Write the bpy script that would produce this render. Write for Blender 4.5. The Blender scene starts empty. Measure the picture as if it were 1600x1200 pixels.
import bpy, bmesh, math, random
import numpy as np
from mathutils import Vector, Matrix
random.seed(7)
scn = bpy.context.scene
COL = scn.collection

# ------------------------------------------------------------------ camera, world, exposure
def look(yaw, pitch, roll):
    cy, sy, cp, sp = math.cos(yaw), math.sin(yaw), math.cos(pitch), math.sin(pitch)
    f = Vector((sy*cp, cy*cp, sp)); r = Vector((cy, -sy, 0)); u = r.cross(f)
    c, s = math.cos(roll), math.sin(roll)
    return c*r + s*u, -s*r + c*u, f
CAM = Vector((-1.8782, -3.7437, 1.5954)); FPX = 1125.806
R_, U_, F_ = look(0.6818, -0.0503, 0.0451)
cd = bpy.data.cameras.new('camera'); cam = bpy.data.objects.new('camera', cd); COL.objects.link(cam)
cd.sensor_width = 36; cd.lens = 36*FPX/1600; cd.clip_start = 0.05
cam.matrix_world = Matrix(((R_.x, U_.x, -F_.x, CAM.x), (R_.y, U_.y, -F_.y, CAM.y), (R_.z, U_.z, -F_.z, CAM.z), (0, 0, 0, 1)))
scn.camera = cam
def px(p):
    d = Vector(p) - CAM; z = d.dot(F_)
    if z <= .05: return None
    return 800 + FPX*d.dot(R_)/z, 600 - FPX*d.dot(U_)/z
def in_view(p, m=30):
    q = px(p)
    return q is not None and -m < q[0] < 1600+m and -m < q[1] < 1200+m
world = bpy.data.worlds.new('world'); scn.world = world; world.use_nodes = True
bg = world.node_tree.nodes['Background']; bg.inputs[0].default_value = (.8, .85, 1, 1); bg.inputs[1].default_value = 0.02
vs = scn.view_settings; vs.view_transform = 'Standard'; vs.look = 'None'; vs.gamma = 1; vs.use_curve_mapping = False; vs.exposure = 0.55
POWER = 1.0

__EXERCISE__
Extract all of the material exactly as it is written.

__EXPECTED ANSWER__
Write the bpy script that would produce this render. Write for Blender 4.5. The Blender scene starts empty. Measure the picture as if it were 1600x1200 pixels.
import bpy, bmesh, math, random
import numpy as np
from mathutils import Vector, Matrix
random.seed(7)
scn = bpy.context.scene
COL = scn.collection

# ------------------------------------------------------------------ camera, world, exposure
def look(yaw, pitch, roll):
    cy, sy, cp, sp = math.cos(yaw), math.sin(yaw), math.cos(pitch), math.sin(pitch)
    f = Vector((sy*cp, cy*cp, sp)); r = Vector((cy, -sy, 0)); u = r.cross(f)
    c, s = math.cos(roll), math.sin(roll)
    return c*r + s*u, -s*r + c*u, f
CAM = Vector((-1.8782, -3.7437, 1.5954)); FPX = 1125.806
R_, U_, F_ = look(0.6818, -0.0503, 0.0451)
cd = bpy.data.cameras.new('camera'); cam = bpy.data.objects.new('camera', cd); COL.objects.link(cam)
cd.sensor_width = 36; cd.lens = 36*FPX/1600; cd.clip_start = 0.05
cam.matrix_world = Matrix(((R_.x, U_.x, -F_.x, CAM.x), (R_.y, U_.y, -F_.y, CAM.y), (R_.z, U_.z, -F_.z, CAM.z), (0, 0, 0, 1)))
scn.camera = cam
def px(p):
    d = Vector(p) - CAM; z = d.dot(F_)
    if z <= .05: return None
    return 800 + FPX*d.dot(R_)/z, 600 - FPX*d.dot(U_)/z
def in_view(p, m=30):
    q = px(p)
    return q is not None and -m < q[0] < 1600+m and -m < q[1] < 1200+m
world = bpy.data.worlds.new('world'); scn.world = world; world.use_nodes = True
bg = world.node_tree.nodes['Background']; bg.inputs[0].default_value = (.8, .85, 1, 1); bg.inputs[1].default_value = 0.02
vs = scn.view_settings; vs.view_transform = 'Standard'; vs.look = 'None'; vs.gamma = 1; vs.use_curve_mapping = False; vs.exposure = 0.55
POWER = 1.0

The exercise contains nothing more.